:: What the exercise asks ::
Look for the string "Blender" and copy every line that has it.

:: Data listing ::
======
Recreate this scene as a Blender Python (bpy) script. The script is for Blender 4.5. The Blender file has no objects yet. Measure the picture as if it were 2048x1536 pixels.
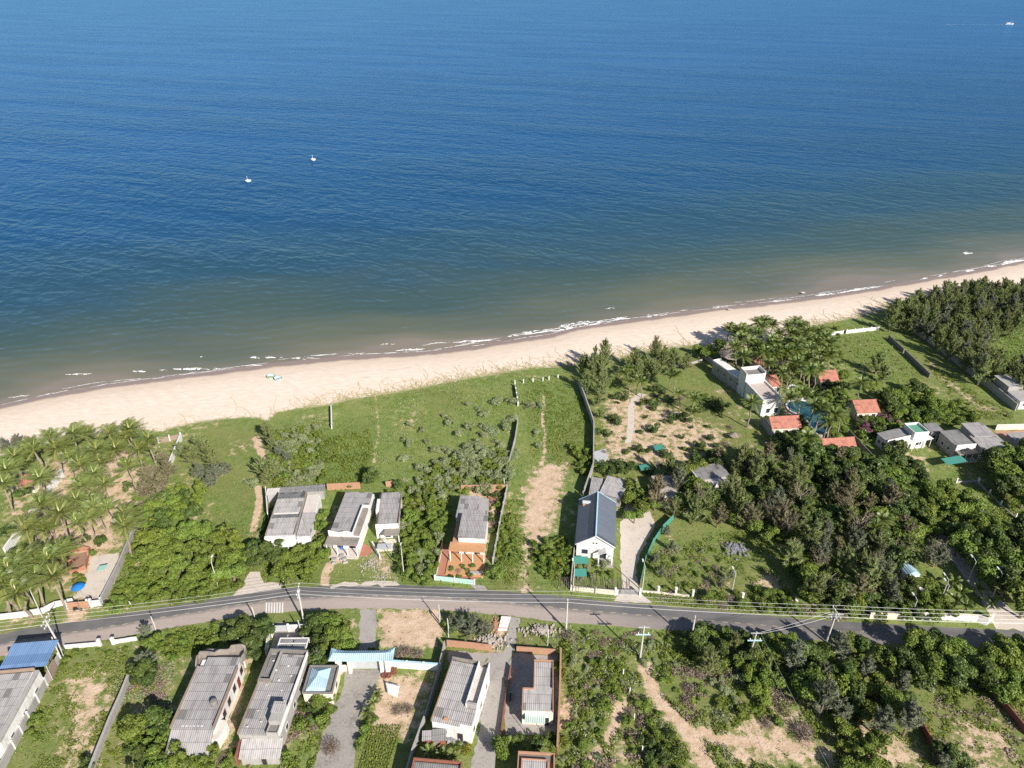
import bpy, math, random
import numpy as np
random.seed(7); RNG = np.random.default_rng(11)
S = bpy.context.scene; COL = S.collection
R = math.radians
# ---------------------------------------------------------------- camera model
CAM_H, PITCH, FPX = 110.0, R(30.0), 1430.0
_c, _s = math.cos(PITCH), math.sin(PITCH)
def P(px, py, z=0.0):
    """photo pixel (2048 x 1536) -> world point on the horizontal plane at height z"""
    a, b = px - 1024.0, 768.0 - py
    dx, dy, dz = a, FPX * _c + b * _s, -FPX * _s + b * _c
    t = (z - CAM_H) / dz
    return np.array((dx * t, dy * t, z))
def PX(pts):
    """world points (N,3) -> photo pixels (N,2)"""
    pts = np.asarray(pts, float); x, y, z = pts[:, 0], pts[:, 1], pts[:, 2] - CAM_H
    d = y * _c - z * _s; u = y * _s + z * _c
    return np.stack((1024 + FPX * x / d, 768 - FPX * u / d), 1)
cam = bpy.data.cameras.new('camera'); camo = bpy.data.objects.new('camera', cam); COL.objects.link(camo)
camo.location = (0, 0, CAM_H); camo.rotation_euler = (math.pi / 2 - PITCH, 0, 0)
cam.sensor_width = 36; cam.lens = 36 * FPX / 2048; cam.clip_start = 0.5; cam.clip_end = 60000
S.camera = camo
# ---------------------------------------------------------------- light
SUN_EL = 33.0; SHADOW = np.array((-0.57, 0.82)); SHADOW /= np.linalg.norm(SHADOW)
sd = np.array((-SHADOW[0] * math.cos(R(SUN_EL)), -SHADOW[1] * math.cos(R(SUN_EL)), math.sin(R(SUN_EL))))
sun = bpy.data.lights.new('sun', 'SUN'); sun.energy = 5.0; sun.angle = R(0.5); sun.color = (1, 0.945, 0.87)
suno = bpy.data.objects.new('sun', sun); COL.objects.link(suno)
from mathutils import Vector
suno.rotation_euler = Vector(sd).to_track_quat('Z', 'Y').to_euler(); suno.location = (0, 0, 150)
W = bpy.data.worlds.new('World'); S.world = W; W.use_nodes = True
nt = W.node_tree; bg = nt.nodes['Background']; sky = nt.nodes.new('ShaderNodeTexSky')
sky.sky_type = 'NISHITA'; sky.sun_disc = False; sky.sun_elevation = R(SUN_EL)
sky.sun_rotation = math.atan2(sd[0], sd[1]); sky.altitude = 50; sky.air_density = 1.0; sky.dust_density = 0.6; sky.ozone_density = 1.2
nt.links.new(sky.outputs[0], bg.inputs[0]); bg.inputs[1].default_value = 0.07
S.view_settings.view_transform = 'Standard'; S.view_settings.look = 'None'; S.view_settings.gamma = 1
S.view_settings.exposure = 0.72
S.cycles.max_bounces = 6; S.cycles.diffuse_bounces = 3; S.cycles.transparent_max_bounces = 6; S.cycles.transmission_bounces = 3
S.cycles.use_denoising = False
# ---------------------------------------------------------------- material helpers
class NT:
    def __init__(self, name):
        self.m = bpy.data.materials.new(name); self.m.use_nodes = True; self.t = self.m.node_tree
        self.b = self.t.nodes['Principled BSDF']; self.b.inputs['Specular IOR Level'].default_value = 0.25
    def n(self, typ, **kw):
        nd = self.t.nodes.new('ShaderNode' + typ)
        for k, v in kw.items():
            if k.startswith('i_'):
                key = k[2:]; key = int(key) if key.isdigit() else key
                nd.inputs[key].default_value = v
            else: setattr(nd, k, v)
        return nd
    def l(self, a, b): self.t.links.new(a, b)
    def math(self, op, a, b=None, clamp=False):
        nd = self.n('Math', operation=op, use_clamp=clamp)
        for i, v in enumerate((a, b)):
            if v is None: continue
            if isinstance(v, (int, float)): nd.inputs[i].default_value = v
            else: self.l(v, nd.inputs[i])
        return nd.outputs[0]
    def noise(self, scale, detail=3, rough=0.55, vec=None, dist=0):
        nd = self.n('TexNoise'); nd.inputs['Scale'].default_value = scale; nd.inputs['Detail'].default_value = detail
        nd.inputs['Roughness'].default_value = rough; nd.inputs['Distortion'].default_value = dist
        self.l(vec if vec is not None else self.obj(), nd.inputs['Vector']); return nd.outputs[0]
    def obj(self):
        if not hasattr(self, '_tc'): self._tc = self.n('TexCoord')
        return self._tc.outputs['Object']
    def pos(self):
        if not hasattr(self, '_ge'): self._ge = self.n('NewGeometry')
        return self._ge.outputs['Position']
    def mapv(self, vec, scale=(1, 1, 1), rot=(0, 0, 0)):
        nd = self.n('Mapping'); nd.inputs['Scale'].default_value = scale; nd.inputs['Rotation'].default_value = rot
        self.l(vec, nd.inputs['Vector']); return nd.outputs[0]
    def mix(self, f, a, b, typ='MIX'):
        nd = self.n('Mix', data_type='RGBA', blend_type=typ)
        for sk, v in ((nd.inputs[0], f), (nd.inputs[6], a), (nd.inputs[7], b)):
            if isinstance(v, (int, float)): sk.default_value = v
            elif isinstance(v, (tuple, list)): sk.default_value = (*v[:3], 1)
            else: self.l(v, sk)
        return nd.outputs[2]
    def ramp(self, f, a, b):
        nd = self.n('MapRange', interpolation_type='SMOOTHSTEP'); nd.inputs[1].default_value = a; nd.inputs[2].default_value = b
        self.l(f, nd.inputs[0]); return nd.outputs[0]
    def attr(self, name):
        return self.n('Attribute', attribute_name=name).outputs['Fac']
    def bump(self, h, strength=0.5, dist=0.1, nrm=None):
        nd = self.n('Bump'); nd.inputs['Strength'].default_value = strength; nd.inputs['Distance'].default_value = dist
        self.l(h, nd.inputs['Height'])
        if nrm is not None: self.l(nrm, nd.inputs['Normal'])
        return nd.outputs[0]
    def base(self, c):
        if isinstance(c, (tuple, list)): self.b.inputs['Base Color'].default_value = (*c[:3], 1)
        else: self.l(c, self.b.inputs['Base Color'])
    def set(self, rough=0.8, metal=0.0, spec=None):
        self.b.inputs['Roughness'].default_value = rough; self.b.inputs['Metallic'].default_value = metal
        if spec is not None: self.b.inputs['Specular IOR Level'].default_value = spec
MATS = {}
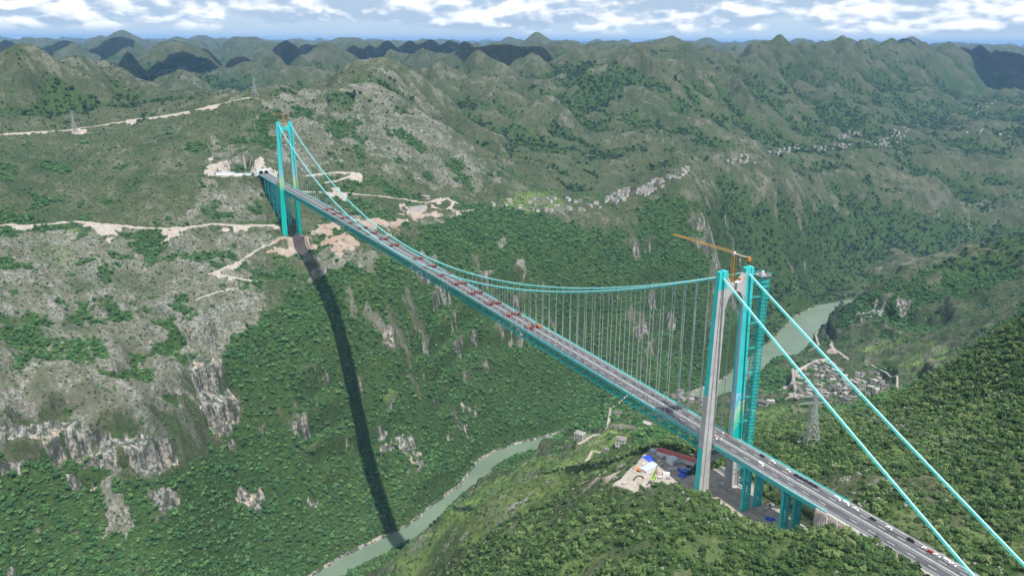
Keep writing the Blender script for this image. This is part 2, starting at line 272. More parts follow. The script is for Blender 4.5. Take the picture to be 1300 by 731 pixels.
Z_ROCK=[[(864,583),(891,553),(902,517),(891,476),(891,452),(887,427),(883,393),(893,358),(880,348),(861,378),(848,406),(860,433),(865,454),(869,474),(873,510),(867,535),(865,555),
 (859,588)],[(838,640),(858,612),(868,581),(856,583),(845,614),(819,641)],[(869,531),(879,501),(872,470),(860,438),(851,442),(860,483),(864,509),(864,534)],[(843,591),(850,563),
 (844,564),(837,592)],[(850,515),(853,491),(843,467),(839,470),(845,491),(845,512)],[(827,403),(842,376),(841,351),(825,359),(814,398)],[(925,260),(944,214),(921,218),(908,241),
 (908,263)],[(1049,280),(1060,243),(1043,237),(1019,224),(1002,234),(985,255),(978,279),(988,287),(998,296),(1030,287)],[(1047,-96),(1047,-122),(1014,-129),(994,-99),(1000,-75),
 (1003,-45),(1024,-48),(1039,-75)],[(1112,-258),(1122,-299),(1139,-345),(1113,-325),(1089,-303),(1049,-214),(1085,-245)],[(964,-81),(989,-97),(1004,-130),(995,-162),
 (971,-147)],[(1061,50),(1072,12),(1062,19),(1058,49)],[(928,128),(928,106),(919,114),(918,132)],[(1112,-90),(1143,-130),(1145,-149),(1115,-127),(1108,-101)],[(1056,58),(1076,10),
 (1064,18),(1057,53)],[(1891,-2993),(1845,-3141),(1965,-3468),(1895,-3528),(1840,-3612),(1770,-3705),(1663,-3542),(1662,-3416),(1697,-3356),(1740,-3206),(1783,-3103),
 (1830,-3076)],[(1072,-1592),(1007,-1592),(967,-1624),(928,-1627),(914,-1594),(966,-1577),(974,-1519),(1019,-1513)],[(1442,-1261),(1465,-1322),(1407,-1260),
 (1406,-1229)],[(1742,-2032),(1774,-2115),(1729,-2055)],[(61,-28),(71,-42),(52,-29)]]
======
:: Response below ::
Recreate this scene as a Blender Python (bpy) script. The script is for Blender 4.5. The Blender file has no objects yet. Measure the picture as if it were 2048x1536 pixels.
Keep writing the Blender script for this image. This is part 2, starting at line 272. More parts follow. The script is for Blender 4.5. Take the picture to be 1300 by 731 pixels.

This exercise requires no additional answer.